* **EXERCISE AIM**: Find every line with the word "Model" and give their count, nothing else.

[START RECORDS SUPPLIED]

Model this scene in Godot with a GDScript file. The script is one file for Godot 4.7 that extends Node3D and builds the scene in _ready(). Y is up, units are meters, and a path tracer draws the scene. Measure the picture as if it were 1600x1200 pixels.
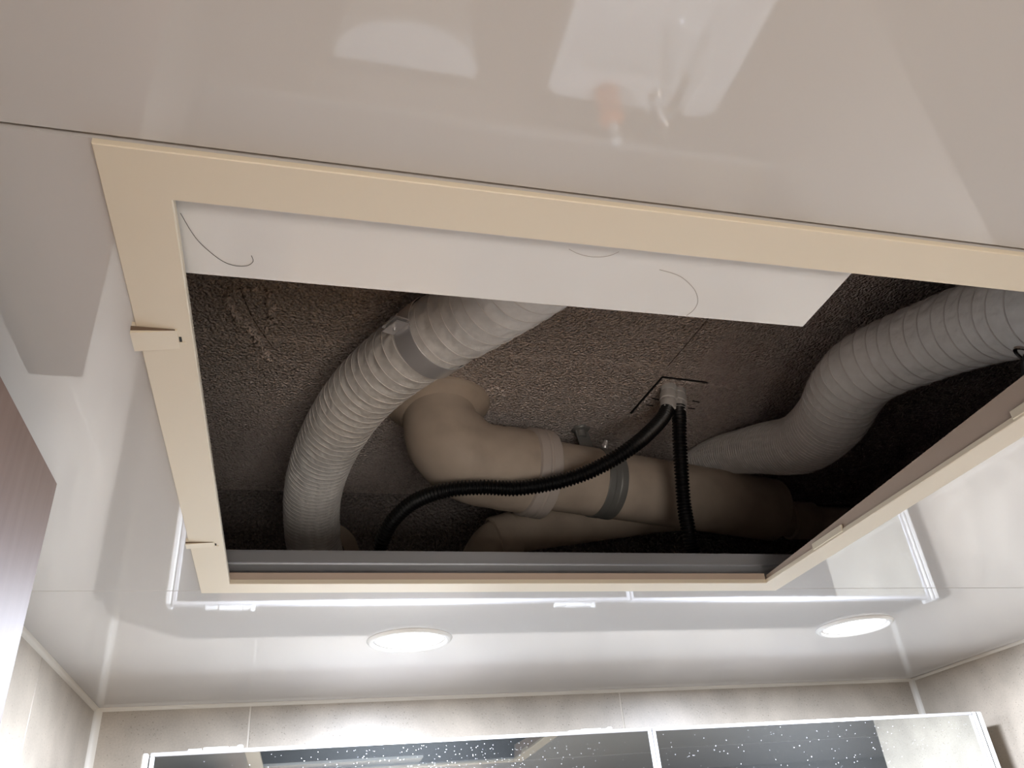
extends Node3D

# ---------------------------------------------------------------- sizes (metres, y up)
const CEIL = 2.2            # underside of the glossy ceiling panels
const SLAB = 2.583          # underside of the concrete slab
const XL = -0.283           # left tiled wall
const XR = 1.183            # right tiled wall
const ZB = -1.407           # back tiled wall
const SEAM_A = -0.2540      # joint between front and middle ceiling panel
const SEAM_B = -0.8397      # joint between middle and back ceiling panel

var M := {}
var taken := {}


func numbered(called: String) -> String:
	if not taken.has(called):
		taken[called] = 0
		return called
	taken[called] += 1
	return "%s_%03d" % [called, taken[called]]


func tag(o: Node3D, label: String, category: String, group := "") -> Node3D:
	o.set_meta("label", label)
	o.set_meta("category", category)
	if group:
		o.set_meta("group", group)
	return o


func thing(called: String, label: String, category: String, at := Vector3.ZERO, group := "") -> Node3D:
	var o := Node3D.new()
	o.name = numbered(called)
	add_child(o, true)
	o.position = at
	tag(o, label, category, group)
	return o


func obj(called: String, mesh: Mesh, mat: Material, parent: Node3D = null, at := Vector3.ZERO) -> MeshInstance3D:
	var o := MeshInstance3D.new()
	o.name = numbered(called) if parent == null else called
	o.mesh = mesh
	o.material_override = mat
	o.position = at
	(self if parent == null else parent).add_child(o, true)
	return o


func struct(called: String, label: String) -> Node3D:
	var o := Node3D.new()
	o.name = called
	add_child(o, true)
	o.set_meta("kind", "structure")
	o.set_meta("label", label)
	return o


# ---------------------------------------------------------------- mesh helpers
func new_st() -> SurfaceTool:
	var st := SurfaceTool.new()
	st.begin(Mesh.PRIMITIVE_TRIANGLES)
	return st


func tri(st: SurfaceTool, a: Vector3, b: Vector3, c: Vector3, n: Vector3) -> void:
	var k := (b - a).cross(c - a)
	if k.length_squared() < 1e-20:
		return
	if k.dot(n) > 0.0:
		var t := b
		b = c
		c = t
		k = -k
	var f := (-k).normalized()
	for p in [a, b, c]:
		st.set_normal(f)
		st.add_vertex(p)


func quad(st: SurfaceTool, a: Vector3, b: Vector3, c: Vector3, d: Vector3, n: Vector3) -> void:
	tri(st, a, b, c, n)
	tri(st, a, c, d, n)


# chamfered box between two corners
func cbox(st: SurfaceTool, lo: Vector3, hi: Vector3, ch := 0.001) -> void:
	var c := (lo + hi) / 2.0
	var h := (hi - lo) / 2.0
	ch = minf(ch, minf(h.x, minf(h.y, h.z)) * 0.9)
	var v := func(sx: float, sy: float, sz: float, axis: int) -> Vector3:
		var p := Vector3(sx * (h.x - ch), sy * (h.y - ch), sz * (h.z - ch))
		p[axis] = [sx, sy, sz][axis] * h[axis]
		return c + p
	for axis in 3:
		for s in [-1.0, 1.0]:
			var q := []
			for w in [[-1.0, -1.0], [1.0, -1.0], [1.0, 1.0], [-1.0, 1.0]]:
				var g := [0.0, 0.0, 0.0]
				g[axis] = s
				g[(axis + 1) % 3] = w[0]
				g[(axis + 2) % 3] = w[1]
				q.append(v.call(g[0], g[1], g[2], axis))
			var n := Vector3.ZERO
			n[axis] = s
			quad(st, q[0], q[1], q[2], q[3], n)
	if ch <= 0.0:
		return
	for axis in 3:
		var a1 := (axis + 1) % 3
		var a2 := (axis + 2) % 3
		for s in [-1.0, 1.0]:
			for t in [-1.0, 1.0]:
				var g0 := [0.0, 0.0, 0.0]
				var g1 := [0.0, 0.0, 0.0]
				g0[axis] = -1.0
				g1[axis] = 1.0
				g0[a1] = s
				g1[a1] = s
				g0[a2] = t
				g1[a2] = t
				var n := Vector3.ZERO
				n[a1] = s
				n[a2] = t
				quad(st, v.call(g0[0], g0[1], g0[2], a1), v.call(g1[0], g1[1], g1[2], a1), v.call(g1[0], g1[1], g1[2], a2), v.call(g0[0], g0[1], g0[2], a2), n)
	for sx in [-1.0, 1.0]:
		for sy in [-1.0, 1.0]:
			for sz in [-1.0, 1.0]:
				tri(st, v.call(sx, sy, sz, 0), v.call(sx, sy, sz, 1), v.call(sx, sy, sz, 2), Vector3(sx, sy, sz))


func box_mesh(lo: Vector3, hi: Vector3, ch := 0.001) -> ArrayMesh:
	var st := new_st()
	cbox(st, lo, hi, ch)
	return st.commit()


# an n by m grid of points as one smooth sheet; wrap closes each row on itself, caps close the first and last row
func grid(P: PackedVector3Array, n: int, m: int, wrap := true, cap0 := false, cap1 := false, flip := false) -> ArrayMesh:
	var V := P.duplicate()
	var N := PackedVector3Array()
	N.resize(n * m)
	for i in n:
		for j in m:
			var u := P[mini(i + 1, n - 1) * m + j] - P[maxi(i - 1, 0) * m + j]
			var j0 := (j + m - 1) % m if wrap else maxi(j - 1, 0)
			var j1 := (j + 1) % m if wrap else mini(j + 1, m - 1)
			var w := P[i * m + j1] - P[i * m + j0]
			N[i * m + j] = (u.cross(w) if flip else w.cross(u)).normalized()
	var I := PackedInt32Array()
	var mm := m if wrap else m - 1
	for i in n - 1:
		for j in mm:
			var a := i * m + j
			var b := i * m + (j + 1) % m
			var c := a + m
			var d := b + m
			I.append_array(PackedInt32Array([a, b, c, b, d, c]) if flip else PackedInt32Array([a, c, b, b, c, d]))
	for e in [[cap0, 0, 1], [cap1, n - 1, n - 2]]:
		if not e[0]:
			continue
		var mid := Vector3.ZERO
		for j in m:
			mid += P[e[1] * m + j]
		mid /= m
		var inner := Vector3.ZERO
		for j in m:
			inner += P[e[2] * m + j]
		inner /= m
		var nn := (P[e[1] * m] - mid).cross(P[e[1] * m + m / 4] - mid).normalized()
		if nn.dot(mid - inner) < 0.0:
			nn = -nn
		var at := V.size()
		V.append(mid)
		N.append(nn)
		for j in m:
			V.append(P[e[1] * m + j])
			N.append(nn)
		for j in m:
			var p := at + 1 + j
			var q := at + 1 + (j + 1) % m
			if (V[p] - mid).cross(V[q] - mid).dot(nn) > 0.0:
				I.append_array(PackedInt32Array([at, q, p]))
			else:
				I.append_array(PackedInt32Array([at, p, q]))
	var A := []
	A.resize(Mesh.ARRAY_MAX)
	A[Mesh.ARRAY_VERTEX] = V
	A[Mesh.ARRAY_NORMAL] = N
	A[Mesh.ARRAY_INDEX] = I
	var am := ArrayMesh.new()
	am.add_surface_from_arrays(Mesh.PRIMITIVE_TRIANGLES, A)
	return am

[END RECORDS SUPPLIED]
[START RECORDS SUPPLIED]

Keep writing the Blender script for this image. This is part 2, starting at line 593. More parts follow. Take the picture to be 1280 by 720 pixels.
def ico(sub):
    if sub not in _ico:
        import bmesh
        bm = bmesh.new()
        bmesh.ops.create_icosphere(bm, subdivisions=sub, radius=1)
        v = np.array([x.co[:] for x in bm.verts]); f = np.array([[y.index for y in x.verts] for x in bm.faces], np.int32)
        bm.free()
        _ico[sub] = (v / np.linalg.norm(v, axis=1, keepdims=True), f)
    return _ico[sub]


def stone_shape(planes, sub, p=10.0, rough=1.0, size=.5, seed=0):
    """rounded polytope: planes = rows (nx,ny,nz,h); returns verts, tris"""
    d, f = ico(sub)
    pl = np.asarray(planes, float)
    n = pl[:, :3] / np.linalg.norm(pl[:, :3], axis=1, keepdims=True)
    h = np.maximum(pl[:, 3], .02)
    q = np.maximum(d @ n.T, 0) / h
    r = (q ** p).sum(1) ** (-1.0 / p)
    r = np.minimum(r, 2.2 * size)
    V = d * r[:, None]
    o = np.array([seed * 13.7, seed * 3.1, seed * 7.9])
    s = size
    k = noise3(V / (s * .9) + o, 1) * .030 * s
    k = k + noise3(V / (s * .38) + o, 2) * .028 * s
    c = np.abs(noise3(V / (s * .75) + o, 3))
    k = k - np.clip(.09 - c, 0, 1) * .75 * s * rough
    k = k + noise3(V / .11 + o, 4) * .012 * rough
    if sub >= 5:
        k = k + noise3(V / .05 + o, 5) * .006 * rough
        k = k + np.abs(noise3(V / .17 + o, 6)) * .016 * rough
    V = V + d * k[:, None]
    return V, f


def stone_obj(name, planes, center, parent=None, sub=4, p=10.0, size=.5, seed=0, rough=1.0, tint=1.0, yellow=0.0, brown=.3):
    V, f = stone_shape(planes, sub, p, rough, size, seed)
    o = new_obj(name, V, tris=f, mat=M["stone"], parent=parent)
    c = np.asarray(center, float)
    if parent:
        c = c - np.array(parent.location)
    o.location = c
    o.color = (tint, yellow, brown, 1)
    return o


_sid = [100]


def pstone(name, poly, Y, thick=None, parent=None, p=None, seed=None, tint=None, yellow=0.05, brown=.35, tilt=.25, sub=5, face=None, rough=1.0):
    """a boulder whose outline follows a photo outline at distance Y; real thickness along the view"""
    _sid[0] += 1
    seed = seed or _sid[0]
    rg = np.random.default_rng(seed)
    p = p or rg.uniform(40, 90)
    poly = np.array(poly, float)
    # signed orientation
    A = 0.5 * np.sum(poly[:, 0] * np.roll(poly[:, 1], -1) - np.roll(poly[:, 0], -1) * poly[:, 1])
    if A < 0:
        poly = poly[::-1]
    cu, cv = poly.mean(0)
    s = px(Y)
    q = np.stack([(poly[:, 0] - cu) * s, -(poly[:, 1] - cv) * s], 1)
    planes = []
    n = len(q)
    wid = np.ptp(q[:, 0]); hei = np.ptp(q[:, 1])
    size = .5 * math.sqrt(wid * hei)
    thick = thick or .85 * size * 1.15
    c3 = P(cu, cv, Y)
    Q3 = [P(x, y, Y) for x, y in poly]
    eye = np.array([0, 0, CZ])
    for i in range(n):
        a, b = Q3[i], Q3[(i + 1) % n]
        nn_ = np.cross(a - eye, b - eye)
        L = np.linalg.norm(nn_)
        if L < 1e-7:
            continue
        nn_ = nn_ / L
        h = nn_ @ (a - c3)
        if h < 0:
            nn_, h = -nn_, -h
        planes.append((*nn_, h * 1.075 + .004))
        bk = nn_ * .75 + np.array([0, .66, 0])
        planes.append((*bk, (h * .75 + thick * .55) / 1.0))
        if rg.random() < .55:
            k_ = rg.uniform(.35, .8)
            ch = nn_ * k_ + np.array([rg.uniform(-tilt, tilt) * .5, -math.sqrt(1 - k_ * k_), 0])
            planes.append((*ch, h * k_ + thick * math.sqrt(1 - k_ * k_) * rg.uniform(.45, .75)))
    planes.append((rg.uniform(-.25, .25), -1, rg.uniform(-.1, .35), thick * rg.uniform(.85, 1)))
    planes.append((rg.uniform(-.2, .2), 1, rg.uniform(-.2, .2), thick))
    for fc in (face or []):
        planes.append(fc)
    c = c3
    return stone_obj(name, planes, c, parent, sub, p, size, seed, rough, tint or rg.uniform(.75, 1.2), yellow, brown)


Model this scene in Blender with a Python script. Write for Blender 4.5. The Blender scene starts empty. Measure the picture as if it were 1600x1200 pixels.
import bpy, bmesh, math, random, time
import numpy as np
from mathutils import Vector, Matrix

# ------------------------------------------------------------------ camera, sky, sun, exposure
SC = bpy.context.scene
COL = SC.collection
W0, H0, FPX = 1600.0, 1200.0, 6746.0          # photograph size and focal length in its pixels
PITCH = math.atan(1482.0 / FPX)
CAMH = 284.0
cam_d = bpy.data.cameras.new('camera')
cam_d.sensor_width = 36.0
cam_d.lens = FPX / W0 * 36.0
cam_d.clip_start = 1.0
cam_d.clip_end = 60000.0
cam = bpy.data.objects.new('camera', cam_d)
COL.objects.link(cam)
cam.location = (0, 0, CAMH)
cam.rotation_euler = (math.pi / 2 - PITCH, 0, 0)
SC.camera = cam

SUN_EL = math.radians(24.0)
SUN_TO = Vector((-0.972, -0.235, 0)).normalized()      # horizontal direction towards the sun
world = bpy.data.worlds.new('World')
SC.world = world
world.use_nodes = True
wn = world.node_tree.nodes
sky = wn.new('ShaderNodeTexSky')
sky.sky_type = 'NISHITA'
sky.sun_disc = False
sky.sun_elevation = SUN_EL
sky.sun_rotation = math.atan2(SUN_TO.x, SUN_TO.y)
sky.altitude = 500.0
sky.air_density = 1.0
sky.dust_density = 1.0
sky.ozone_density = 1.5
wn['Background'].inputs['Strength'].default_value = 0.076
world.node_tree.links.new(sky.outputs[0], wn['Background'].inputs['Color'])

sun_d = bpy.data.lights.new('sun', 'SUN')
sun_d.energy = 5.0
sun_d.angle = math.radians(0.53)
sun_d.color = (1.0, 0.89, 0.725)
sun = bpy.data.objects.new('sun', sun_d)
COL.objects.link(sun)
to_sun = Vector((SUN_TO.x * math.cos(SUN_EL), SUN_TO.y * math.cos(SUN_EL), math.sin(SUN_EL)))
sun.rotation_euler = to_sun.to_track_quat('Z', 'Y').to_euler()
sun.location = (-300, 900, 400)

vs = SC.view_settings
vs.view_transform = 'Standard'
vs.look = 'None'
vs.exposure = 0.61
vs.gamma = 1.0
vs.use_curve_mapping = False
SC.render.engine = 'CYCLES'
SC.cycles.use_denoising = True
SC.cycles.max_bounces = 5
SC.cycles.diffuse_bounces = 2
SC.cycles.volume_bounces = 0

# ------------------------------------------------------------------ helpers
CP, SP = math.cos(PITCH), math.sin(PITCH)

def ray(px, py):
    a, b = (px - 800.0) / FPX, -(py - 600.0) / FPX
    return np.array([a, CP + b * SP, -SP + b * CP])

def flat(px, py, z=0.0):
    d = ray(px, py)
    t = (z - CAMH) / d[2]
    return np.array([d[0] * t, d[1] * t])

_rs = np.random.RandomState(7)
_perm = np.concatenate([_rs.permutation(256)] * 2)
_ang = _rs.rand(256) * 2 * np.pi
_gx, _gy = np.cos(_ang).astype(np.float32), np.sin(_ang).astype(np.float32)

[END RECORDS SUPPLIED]

* **CORRECT RESPONSE**: 2